Now with the line *s = append(*s, values...), whatever is returned by the append() function will be 'written-through' to the memory address of the scores argument.

Exactly the same logic applies for operations to 'reslice' a slice and assign the result back to the parameter, like s = s[0:1]. If you want this operation to mutate the argument, you should make the parameter a pointer and dereference it like *s = (*s)[0:1].

Summary

We've covered a lot of ground in this post, so I'll try to summarize everything into a handful of take-away points.

  • Parameters always contain a copy of the argument. Go doesn't have "reference types" or support pass-by-reference semantics.

  • For the basic Go types, as well as structs, arrays and functions, changing the value of a parameter in the function body won’t change the value of the argument. But if you do want to mutate the argument, you can use a pointer parameter instead and dereference it inside the function to ‘write-through’ a new value to the argument's memory address. For common operations on structs and arrays, Go will automatically dereference the pointer for you.

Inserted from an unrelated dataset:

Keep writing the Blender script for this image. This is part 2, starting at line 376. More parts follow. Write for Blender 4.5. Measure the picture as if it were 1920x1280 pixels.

  • Because of the way that they're implemented by the Go runtime, changes you make to map, slice, channel parameters in a function will mutate the argument. If you don't want this, make a clone at the start of the function and use that instead.

  • Using the = operator to assign a new value to a parameter does not affect the argument (unless you are manually-or-automatically dereferencing a pointer and 'writing-through' a new value). So for slices, if you want a function to perform an append or reslice operation that mutates the argument, you should use a pointer to a slice as the function parameter and dereference it as necessary.